Print nothing but the lines from the start of the listing below through the line that contains "(0, 0, random.uniform(-.25,.25)))". Do not include the pictures.

**Available data:**

+ + +

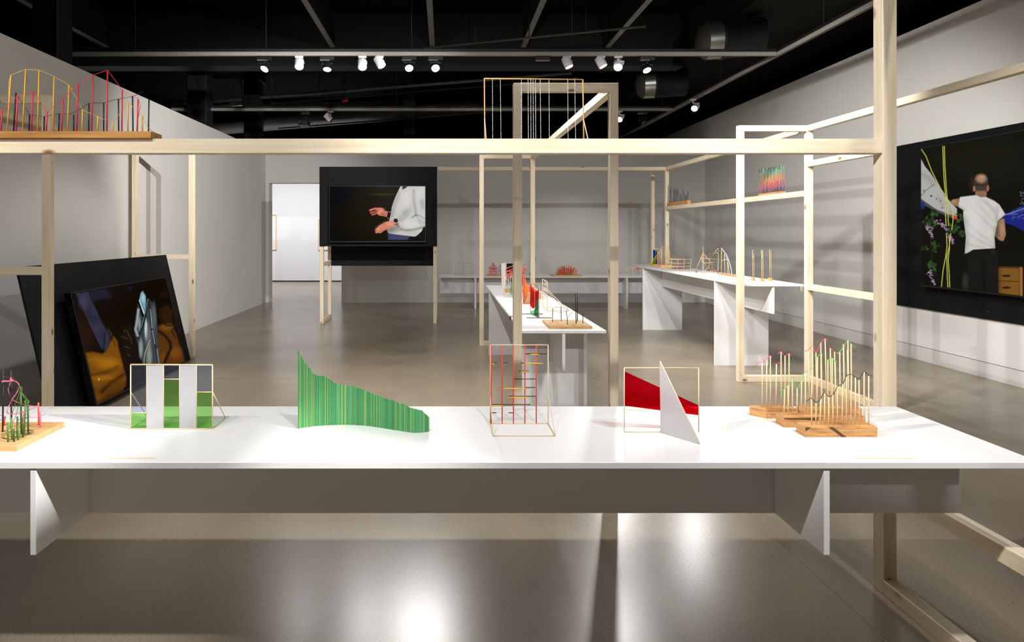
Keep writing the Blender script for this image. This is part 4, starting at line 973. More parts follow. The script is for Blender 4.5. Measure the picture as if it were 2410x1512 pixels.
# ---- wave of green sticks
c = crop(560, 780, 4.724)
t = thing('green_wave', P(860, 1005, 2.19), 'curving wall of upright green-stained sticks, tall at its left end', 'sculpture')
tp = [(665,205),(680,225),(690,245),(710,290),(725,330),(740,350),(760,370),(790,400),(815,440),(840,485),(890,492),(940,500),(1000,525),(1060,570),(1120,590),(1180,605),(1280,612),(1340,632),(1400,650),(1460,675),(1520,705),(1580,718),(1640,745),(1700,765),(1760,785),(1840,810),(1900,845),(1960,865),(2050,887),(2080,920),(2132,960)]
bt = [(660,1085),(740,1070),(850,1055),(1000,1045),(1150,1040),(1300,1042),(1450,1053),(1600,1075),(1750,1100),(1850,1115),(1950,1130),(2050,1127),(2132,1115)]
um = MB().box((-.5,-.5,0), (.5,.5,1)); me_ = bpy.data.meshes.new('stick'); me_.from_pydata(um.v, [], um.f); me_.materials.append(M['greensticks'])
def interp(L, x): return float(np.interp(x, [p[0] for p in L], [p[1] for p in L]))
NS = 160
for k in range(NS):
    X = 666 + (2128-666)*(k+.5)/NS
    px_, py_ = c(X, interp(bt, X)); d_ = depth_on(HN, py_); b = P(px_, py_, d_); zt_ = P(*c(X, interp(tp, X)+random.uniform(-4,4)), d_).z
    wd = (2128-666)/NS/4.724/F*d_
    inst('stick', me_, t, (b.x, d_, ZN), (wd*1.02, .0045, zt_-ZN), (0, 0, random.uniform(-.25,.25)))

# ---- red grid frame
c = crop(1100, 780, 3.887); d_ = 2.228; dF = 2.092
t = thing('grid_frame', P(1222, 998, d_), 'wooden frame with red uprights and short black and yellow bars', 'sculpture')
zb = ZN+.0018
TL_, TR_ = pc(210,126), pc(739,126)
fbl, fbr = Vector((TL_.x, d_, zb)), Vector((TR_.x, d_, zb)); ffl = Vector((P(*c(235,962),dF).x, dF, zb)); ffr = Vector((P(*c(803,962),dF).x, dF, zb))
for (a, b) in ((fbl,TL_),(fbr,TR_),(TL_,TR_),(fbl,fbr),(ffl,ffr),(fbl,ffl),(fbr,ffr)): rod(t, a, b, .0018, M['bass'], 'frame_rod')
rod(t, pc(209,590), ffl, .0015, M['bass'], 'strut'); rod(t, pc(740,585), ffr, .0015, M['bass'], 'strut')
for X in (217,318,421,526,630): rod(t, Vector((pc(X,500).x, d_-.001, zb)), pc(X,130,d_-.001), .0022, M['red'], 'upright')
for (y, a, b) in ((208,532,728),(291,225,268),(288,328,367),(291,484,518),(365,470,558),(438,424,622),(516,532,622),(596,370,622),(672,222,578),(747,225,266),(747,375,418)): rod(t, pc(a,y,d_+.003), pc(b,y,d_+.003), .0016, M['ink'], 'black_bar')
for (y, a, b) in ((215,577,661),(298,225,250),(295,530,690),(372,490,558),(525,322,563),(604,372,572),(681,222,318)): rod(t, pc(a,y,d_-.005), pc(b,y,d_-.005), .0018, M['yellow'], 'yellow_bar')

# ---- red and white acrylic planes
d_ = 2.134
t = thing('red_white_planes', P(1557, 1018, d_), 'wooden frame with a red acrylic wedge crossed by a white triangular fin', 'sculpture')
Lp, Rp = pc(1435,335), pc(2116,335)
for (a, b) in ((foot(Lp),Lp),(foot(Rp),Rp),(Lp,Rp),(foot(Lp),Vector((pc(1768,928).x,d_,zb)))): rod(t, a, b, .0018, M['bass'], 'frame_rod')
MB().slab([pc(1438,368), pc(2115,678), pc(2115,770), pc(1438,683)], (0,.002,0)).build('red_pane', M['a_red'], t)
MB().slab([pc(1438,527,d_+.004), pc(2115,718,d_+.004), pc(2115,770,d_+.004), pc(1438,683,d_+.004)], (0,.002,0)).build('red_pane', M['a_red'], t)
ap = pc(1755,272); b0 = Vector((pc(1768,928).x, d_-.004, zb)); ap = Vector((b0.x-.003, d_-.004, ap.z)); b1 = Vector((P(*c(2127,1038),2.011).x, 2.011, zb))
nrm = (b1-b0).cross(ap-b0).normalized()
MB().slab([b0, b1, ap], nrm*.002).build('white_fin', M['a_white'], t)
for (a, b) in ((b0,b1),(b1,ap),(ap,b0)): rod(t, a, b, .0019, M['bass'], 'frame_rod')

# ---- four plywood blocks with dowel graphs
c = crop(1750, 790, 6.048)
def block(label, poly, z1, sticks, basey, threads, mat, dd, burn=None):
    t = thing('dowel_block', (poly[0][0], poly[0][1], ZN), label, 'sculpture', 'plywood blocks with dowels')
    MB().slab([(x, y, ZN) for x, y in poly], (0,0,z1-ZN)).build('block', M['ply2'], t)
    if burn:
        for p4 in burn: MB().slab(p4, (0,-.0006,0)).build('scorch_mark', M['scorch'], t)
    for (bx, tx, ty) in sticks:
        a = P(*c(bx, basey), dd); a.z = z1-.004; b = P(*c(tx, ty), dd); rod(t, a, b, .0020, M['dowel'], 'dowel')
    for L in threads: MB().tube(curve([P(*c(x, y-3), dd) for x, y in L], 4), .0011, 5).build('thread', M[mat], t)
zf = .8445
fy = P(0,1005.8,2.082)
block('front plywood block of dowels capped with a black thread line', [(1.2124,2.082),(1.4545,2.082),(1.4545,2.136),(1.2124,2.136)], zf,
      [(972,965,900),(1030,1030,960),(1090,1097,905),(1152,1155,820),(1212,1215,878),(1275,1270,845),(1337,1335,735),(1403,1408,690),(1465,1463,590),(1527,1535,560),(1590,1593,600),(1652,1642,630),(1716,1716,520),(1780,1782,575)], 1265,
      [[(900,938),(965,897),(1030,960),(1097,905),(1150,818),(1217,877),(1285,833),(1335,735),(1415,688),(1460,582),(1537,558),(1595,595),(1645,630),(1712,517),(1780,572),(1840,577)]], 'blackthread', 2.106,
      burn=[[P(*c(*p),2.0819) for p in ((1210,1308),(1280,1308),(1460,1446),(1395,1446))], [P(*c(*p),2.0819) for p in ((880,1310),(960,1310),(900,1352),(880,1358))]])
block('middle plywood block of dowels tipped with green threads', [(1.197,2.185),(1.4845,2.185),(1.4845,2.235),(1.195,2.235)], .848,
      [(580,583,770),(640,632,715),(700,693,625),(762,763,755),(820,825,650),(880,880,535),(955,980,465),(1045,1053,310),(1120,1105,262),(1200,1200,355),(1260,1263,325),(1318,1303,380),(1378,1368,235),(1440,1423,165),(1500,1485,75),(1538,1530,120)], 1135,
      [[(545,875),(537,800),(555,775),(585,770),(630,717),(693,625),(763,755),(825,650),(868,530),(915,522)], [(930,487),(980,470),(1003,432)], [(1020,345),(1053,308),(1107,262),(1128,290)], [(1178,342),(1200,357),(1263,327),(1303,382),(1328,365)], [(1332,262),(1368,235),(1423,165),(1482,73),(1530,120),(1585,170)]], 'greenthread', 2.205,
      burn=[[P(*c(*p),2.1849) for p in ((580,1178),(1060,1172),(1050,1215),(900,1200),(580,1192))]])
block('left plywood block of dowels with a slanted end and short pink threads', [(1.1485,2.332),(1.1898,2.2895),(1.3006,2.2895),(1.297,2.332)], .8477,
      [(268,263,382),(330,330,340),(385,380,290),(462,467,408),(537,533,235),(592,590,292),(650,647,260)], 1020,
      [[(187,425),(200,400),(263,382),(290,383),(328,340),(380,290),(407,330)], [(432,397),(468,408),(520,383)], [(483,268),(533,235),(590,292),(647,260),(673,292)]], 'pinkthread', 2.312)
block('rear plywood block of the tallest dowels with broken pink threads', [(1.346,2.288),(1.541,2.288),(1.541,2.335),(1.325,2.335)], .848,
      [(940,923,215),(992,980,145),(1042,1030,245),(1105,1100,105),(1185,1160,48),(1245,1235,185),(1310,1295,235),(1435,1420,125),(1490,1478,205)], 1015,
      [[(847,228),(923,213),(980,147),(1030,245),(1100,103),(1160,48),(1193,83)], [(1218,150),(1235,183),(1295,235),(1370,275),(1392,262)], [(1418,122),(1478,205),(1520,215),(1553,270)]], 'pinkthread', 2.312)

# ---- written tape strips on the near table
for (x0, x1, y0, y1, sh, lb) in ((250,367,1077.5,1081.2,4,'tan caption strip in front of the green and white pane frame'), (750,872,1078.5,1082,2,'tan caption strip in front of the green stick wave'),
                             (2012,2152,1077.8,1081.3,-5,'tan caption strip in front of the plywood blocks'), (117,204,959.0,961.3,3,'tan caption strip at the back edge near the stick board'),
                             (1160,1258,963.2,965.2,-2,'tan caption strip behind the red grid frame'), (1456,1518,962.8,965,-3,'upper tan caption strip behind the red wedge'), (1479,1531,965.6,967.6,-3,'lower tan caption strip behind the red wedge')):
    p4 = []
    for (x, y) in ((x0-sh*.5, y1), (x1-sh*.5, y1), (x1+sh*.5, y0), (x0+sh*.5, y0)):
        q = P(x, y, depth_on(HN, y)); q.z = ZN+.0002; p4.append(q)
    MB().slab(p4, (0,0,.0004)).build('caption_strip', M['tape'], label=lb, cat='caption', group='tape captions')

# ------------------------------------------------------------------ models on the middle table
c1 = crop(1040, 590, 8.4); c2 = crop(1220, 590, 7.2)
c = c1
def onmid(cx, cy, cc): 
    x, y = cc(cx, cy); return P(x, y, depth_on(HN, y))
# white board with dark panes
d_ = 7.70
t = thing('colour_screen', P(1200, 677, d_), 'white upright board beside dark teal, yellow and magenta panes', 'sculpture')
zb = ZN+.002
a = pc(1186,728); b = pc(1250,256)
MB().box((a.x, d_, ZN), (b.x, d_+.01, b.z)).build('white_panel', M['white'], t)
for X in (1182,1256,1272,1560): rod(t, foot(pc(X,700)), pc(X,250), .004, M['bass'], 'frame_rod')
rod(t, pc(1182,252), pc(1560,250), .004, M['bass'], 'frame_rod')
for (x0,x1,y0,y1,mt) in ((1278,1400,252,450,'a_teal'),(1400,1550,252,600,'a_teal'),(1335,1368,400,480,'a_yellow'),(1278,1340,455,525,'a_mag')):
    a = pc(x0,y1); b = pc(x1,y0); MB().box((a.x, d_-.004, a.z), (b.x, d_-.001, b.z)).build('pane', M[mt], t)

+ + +

**Reply to the exercise:**
Keep writing the Blender script for this image. This is part 4, starting at line 973. More parts follow. The script is for Blender 4.5. Measure the picture as if it were 2410x1512 pixels.
# ---- wave of green sticks
c = crop(560, 780, 4.724)
t = thing('green_wave', P(860, 1005, 2.19), 'curving wall of upright green-stained sticks, tall at its left end', 'sculpture')
tp = [(665,205),(680,225),(690,245),(710,290),(725,330),(740,350),(760,370),(790,400),(815,440),(840,485),(890,492),(940,500),(1000,525),(1060,570),(1120,590),(1180,605),(1280,612),(1340,632),(1400,650),(1460,675),(1520,705),(1580,718),(1640,745),(1700,765),(1760,785),(1840,810),(1900,845),(1960,865),(2050,887),(2080,920),(2132,960)]
bt = [(660,1085),(740,1070),(850,1055),(1000,1045),(1150,1040),(1300,1042),(1450,1053),(1600,1075),(1750,1100),(1850,1115),(1950,1130),(2050,1127),(2132,1115)]
um = MB().box((-.5,-.5,0), (.5,.5,1)); me_ = bpy.data.meshes.new('stick'); me_.from_pydata(um.v, [], um.f); me_.materials.append(M['greensticks'])
def interp(L, x): return float(np.interp(x, [p[0] for p in L], [p[1] for p in L]))
NS = 160
for k in range(NS):
    X = 666 + (2128-666)*(k+.5)/NS
    px_, py_ = c(X, interp(bt, X)); d_ = depth_on(HN, py_); b = P(px_, py_, d_); zt_ = P(*c(X, interp(tp, X)+random.uniform(-4,4)), d_).z
    wd = (2128-666)/NS/4.724/F*d_
    inst('stick', me_, t, (b.x, d_, ZN), (wd*1.02, .0045, zt_-ZN), (0, 0, random.uniform(-.25,.25)))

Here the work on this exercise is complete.